**Source material**
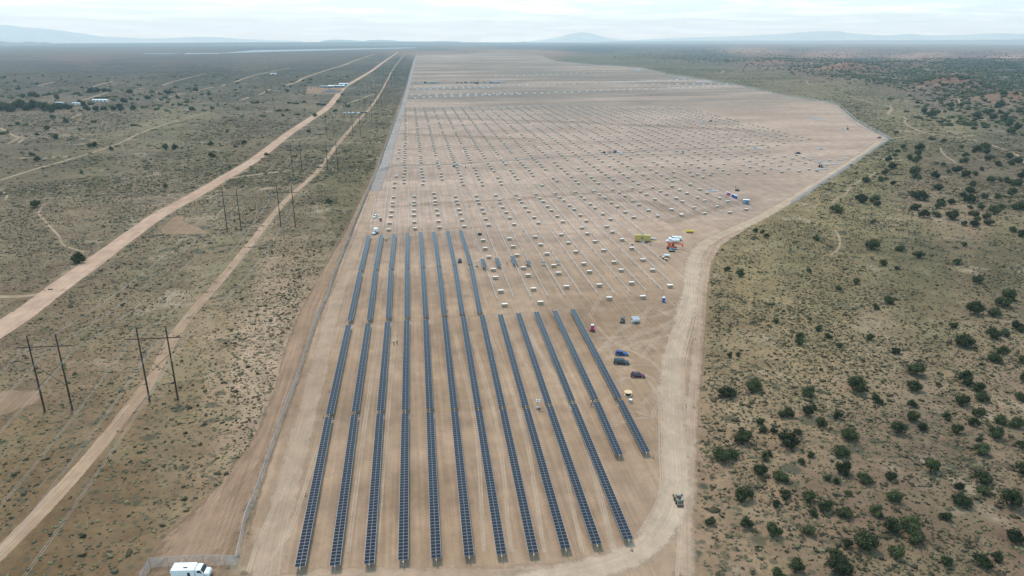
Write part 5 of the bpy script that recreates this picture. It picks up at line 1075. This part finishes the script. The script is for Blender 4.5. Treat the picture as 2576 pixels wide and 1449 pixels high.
# pipe and sheet stacks near the corner and far right
def stack(D, az_, L, n, rows, col, label, r=.09, name='pipe_stack'):
    p = G(*D); root = empty(name, p, az_); tag(root, label, 'pipe stack'); b_ = MB()
    for j in range(rows):
        for i in range(n-j): b_.cyl((-L/2, (i-(n-j)/2)*r*2.1, r+j*r*1.8+.15), (L/2+rng.normal(0, .2), (i-(n-j)/2)*r*2.1, r+j*r*1.8+.15), r, n=6)
    b_.build('pipes', M[col], root); MB().box((-L*.35, 0, .07), (.15, n*r*2.2, .14)).box((L*.35, 0, .07), (.15, n*r*2.2, .14)).build('bearer', M['ply'], root)
for (D_, a_, L_, n_, r_, lb) in [((2036, 294.5), -6, 11, 10, 3, 'pale pipe stack on the far right open ground, left one'), ((2050, 297), -6, 11, 12, 3, 'pale pipe stack on the far right open ground, middle one'), ((2061, 302), -8, 13, 14, 4, 'bright pipe stack on the far right open ground, right one'),
                                 ((2100, 413), 28, 8, 14, 2, 'bright sheet-like pipe stack near the right fence'), ((2115, 404), 30, 7, 8, 3, 'jumbled pipe bundle near the right fence'), ((2127, 398), -40, 5, 4, 2, 'small pipe bundle closest to the right fence'), ((2068, 407), -20, 12, 5, 2, 'thin line of pipes above the dark red rig'), ((2068, 426), -12, 10, 8, 2, 'pale pipe stack just below the dark red rig'),
                                 ((1597, 176), -5, 30, 30, 5, 'distant pale pipe stack by the far fence, farther one'), ((1606, 179), -5, 34, 30, 5, 'distant pale pipe stack by the far fence, nearer one'), ((1715, 198), -5, 26, 20, 4, 'distant dark-edged pipe stack along the far fence'), ((1770, 207), -5, 40, 40, 2, 'distant low grey pipe stack along the far fence'), ((1463, 168), -5, 40, 20, 4, 'farthest grey pipe stack against the green rise'),
                                 ((1640, 443), -5, 7, 6, 2, 'low pipe stack by the cross road') if False else ((2045, 388), -4, 9, 6, 1, 'thin pipes lying right of the dark maroon pickup'), ((1795, 481), 10, 8, 12, 1, 'pipes lying flat left of the crimson toilets'), ((1908, 375), -4, 11, 12, 2, 'grey pipe stack at the end of the cross road')]:
    stack(D_, R(a_), L_, n_, r_, 'tube', lb, .10 if L_ < 20 else .2)
# far left buildings
def house(D, az_, L, W_, H_, wall, label, roofm='white', rh=.8, name='workshop', n=4):
    p = G(*D); root = empty(name, p, az_); tag(root, label, 'building'); MB().box((0, 0, H_/2), (L, W_, H_)).build('wall', M[wall], root)
    MB().add([(-L/2-.3, -W_/2-.3, H_), (L/2+.3, -W_/2-.3, H_), (L/2+.3, W_/2+.3, H_), (-L/2-.3, W_/2+.3, H_), (-L/2-.3, 0, H_+rh), (L/2+.3, 0, H_+rh)], [(0, 1, 5, 4), (2, 3, 4, 5), (0, 4, 3), (1, 2, 5), (3, 2, 1, 0)]).build('roof', M[roofm], root)
    for k in range(n): MB().box((-L/2+L*(k+.5)/n, -W_/2-.03, H_*.45), (L/n*.4, .06, H_*.6)).build('window' if k % 2 else 'door', M['glass'], root)
house((847, 220), R(-4), 38, 10, 4.2, 'greyblue', 'long grey-blue workshop with white roof by the far dirt road, right one', n=5); house((823, 220.5), R(-4), 30, 9, 3.6, 'greyblue', 'long pale workshop by the far dirt road, left one', 'grey'); house((866, 216), R(-4), 22, 9, 5.5, 'white', 'white gabled shed at the right end of the far workshops', n=2)
house((253, 255), R(-3), 26, 7, 3.0, 'white', 'long white mobile home on the far left plain', name='mobile_home'); house((802, 264.5), R(-6), 7, 5, 4.2, 'brown', 'small dark shed left of the far dirt road', 'brown', name='shed', n=1); house((814, 264.5), R(8), 8, 4, 3.2, 'black', 'low dark lean-to beside the small shed', 'brown', .2, name='shed', n=1)
house((152, 262), R(-3), 14, 6, 3, 'greyblue', 'grey homestead cabin among far left trees, left one', 'silver', name='cabin', n=2); house((193, 263), R(-5), 12, 6, 3, 'white', 'pale homestead cabin among far left trees, right one', 'silver', name='cabin', n=2); house((688, 187.5), R(0), 18, 7, 3.5, 'white', 'tiny white shed on the far middle plain', 'silver', name='shed', n=1); house((61, 267), R(10), 6, 4, 2.6, 'white', 'tiny white caravan at the far left trees', name='caravan', n=1)
for k in range(7): p = G(783+k*9, 222.5); root = empty('parked_vehicle', p, R(-90+15*(k % 3))); tag(root, 'tiny vehicle outside the far workshops, %s from the left' % ordw(k+1), 'vehicle', 'vehicles outside the far workshops'); MB().box((0, 0, .8), (4.6, 1.9, .9)).build('body', M[['maroon', 'grey', 'black', 'white', 'graph', 'black', 'white'][k]], root, .15); MB().box((-.3, 0, 1.5), (2.2, 1.7, .6), top=.8).build('cabin', M['glass'], root, .1)
for k, (X_, c_) in enumerate([(868, 'white'), (873, 'grey'), (879, 'white'), (884, 'white'), (889, 'white'), (895, 'grey'), (901, 'white'), (907, 'brown'), (913, 'black'), (921, 'graph')]):
    p = G(X_, 285.3 if X_ < 905 else 285); root = empty('parked_vehicle', p, R(-20+25*(k % 3))); tag(root, 'small parked vehicle on the side lane under the far pylons, %s from the left' % ordw(k+1), 'vehicle', 'vehicles on the far side lane'); MB().box((0, 0, .85), (4.8, 1.9, 1.0)).build('body', M[c_], root, .15); MB().box((-.3, 0, 1.65), (2.4, 1.7, .7), top=.8).build('cabin', M['glass' if k % 2 else c_], root, .1)
# distant solar array on the left plain
p = G(690, 133)
def far_array(D0, D1, D2, D3, label, m='silver', h=2.2):
    q = [G(*d) for d in (D0, D1, D2, D3)]; root = empty('distant_solar_array', q[0]); tag(root, label, 'solar farm'); b_ = MB(); n = 9
    for k in range(n):
        a0 = k/n; a1 = (k+.62)/n; v_ = [q[0].lerp(q[3], a0), q[1].lerp(q[2], a0), q[1].lerp(q[2], a1), q[0].lerp(q[3], a1)]; v_ = [x_-q[0] for x_ in v_]
        b_.add([x_+Vector((0, 0, h)) for x_ in v_]+[x_+Vector((0, 0, h-.4)) for x_ in v_], [(0, 1, 2, 3), (7, 6, 5, 4), (0, 4, 5, 1), (1, 5, 6, 2), (2, 6, 7, 3), (3, 7, 4, 0)])
    b_.build('panel_rows', M[m], root)
M['fararray'] = mat('hazy_far_panels', (.24, .27, .30), .4, .2, .1, .01)
far_array((545, 135), (1045, 121.5), (1045, 119.5), (640, 126.5), 'pale grey solar farm strip far out on the left plain', 'fararray')
far_array((355, 136.6), (430, 136), (450, 134.6), (370, 135), 'small pale strip left of the far solar farm', 'fararray'); far_array((462, 137), (545, 136), (560, 133.6), (470, 134.2), 'second small pale strip beside the far solar farm', 'fararray')

# ------------------------------------------------------------------ traffic delineators and stakes
ME_del = MB().cyl((0, 0, .06), (0, 0, 1.15), .06, .045, 8).box((0, 0, .03), (.45, .45, .07), 1).mesh('delineator', [M['orange'], M['black']])
for k, (X_, Y_, lb) in enumerate([(1749.5, 854, 'left of the three above the curve'), (1762, 854, 'middle of the three above the curve'), (1772, 854, 'right of the three above the curve'), (1727, 1025, 'left of the three on the lower track'), (1746, 1026, 'middle of the three on the lower track'), (1764.5, 1027.5, 'right of the three on the lower track'), (1749, 801, 'alone at the top of the haul road'), (1590, 1386, 'beyond the near end of the eleventh panel row'), (1643.6, 1153, 'by the near end of the last panel row'), (769.3, 1248, 'left of the first panel row'), (813.8, 1052, 'beside the gap in the first panel row'), (828.5, 986, 'left of the back half of the first row'), (1697, 763, 'right of the blue toilet'), (1557, 1010, 'at the gap of the last panel row')]):
    root = bpy.data.objects.new('traffic_delineator', ME_del); C.objects.link(root); root.location = G(X_, Y_); tag(root, 'thin orange delineator post, %s' % lb, 'post', 'orange delineator posts')

# ------------------------------------------------------------------ people
def skinmesh(name, verts, edges, rad, m, sub=1):
    me = bpy.data.meshes.new(name); me.from_pydata(verts, edges, []); o = bpy.data.objects.new(name, me); C.objects.link(o)
    md = o.modifiers.new('skin', 'SKIN'); md.use_smooth_shade = True
    for i, r in enumerate(rad): me.skin_vertices[0].data[i].radius = (r if isinstance(r, tuple) else (r, r))
    me.skin_vertices[0].data[0].use_root = True
    s_ = o.modifiers.new('sub', 'SUBSURF'); s_.levels = sub; s_.render_levels = sub
    me.materials.append(m); return o
def bake(o):
    dg = bpy.context.evaluated_depsgraph_get(); me = bpy.data.meshes.new_from_object(o.evaluated_get(dg)); nm = o.name; bpy.data.objects.remove(o); me.name = nm; return me
def person_meshes(walk=0.0, bend=0.0):
    # root at the pelvis; faces -Y
    V = [(0, 0, .95), (0, 0, 1.15), (0, 0, 1.38), (0, 0, 1.50), (0, -.01, 1.58), (0, -.015, 1.70), (0, -.01, 1.78)]; E = [(0, 1), (1, 2), (2, 3), (3, 4), (4, 5), (5, 6)]; Rr = [(.15, .11), (.14, .10), (.17, .11), .07, .06, .095, .07]
    for s_ in (-1, 1):
        b0 = len(V); f = s_*walk
        V += [(s_*.10, 0, .86), (s_*.11, -f*.22, .50), (s_*.11, f*.10-f*.18, .10), (s_*.12, -.16-f*.10, .04)]; Rr += [.095, .062, .045, .035]; E += [(0, b0), (b0, b0+1), (b0+1, b0+2), (b0+2, b0+3)]
        a0 = len(V); V += [(s_*.20, 0, 1.42), (s_*.27, f*.06, 1.14), (s_*.27, f*.10-.16-bend*.1, .95+bend*.15), (s_*.265, f*.10-.21-bend*.1, .90+bend*.15)]; Rr += [.062, .045, .032, .038]; E += [(2, a0), (a0, a0+1), (a0+1, a0+2), (a0+2, a0+3)]
        h = a0+3; hx, hy, hz = V[h]
        for k in range(4):
            q = len(V); V += [(hx+(k-1.5)*.02, hy-.045, hz-.035), (hx+(k-1.5)*.021, hy-.06, hz-.075-.008*(k in (1, 2)))]; Rr += [.009, .008]; E += [(h, q), (q, q+1)]
        q = len(V); V += [(hx-s_*.045, hy-.02, hz-.01), (hx-s_*.055, hy-.045, hz-.03)]; Rr += [.010, .009]; E += [(h, q), (q, q+1)]
    body = bake(skinmesh('body', V, E, Rr, M['skin'], 1))
    def sub(ids, grow, nm, m):
        idx = {j: i for i, j in enumerate(ids)}; v = [V[j] for j in ids]; e = [(idx[a], idx[b_]) for a, b_ in E if a in idx and b_ in idx]; r = [tuple(x_+grow for x_ in (Rr[j] if isinstance(Rr[j], tuple) else (Rr[j], Rr[j]))) for j in ids]
        return bake(skinmesh(nm, v, e, r, m, 1))
    nA = 7; leg1 = [7, 8, 9]; arm1 = 11; per = 4+4+8+2; leg2 = [7+per, 8+per, 9+per]; a1 = [11, 12]; a2 = [11+per, 12+per]
    tr_ = sub([0]+leg1+leg2, .018, 'trousers', M['denim']); vs_ = {c_: sub([1, 2]+a1+a2, .022, 'vest', M[c_]) for c_ in ('hiviz', 'hiorange', 'lid', 'denim')}
    hm = MB(); 
    bm = bmesh.new(); bmesh.ops.create_uvsphere(bm, u_segments=14, v_segments=8, radius=.13); 
    for v in bm.verts: v.co.z = max(v.co.z, -.01)
    bmesh.ops.create_cone(bm, segments=16, radius1=.17, radius2=.15, depth=.02, cap_ends=True, matrix=Matrix.Translation((0, -.02, 0)))
    hme = bpy.data.meshes.new('hard_hat'); bm.to_mesh(hme); bm.free(); hme.materials.append(M['white']); hme.transform(Matrix.Translation((0, -.01, 1.75)))
    fb = MB().box((-.035, -.105, 1.70), (.025, .02, .014), 1).box((.035, -.105, 1.70), (.025, .02, .014), 1).box((0, -.115, 1.67), (.024, .04, .04), 0).box((0, -.10, 1.63), (.05, .02, .012), 2)
    face = fb.mesh('face', [M['skin'], M['black'], M['brown']])
    return body, tr_, vs_, hme, face
PM = [person_meshes(0.0), person_meshes(.9), person_meshes(0, 1.0)]
for (X_, Y_, az_, k, vest, lb) in [(991.2, 867, 10, 1, 'hiviz', 'worker in yellow vest and white hard hat walking between panel rows'), (998.9, 866, -15, 0, 'denim', 'worker in dark clothing and white hard hat beside the yellow-vested one'), (1487, 1021.5, 60, 0, 'hiorange', 'worker in orange vest and white hard hat at the twelfth panel row'), (1494, 1022.5, -100, 2, 'denim', 'worker in a white hard hat leaning under the twelfth panel row'),
                               (1124.8, 785, 90, 0, 'hiviz', 'worker in yellow-green vest at the near end of the far block, sixth row'), (970, 607.5, 20, 0, 'hiviz', 'left of two yellow-vested workers at the far end of the far block'), (974, 606, -30, 1, 'hiviz', 'right of two yellow-vested workers at the far end of the far block'), (941.4, 668, 90, 0, 'lid', 'worker in pale clothing beside the second row of the far block'),
                               (1176.7, 628, -80, 0, 'denim', 'worker in dark clothing at the last row of the far block'), (1275.5, 666, 120, 2, 'denim', 'worker in dark clothing between two short panel runs'), (1237.8, 524.5, 0, 0, 'lid', 'worker in white among the bare tubes'), (1181.2, 522, 30, 0, 'lid', 'worker in pale clothing left of the one in white'), (1316, 586, -20, 2, 'hiviz', 'worker in olive-yellow vest stooping among the bare tubes')]:
    body, tr_, vs_, hh, face = PM[k]; p = G(X_, Y_); root = empty('person', p, R(az_)); tag(root, lb, 'person')
    bo = part('body', body, root); part('trousers', tr_, root); part('vest', vs_[vest], root); part('hard_hat', hh, root); part('face', face, root)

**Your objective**
Collect from the data above every line that includes "part".

**Exercise solution**
Write part 5 of the bpy script that recreates this picture. It picks up at line 1075. This part finishes the script. The script is for Blender 4.5. Treat the picture as 2576 pixels wide and 1449 pixels high.
    bo = part('body', body, root); part('trousers', tr_, root); part('vest', vs_[vest], root); part('hard_hat', hh, root); part('face', face, root)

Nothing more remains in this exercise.